Perulu yazar Ricardo Sumalavia’nın romanı Bir Kol Hikâyesi kısa ama etkileyici bir metin. Konusu özetlendiğinde etkisinin anlatılan absürd hikâyeden kaynaklandığı zannedilebilir. Anlatıcı romanın hemen başında iki şey söylüyor. Babası ölmüştür ve babasının “doğalı birkaç hafta olmuş bir bebeğinkine benzer üçüncü [bir] kol[u]” vardır. Aile arasında “kolcuk” diye anılan bu kolun ne olduğuna ilişkin sadece anlatıcının babasının şaka yollu söyledikleri bize aktarılıyor:
“‘Ana rahminde yemişim kardeşimi. Bunu yapmak için birkaç ayım vardı. Neredeyse tamamını indirdim mideye, ama kolu yemem için bana zaman tanımadılar.’” (s. 12)

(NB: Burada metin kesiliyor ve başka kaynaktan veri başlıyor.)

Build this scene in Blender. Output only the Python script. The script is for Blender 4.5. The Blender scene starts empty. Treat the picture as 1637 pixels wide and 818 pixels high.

Roman işte bu kolun hikâyesiymiş gibi başlıyor, bu sıradışı uzvun neden olduğu olayların, onu görenlerin verdiği tepkilerin, bu tepkilere verilen karşı tepkilerin, bu kolcuğun babaya sağladığı avantaj ve dezavantajların anlatılacağı beklentisi doğuyor. Beri yandan bu üçüncü kolla tanışmamızın hemen ardından anlatıcı babasının ölümünün ardından bir e-posta aldığını ve bu e-postanın birtakım olaylara neden olduğunu –satır arasında– geçiriveriyor.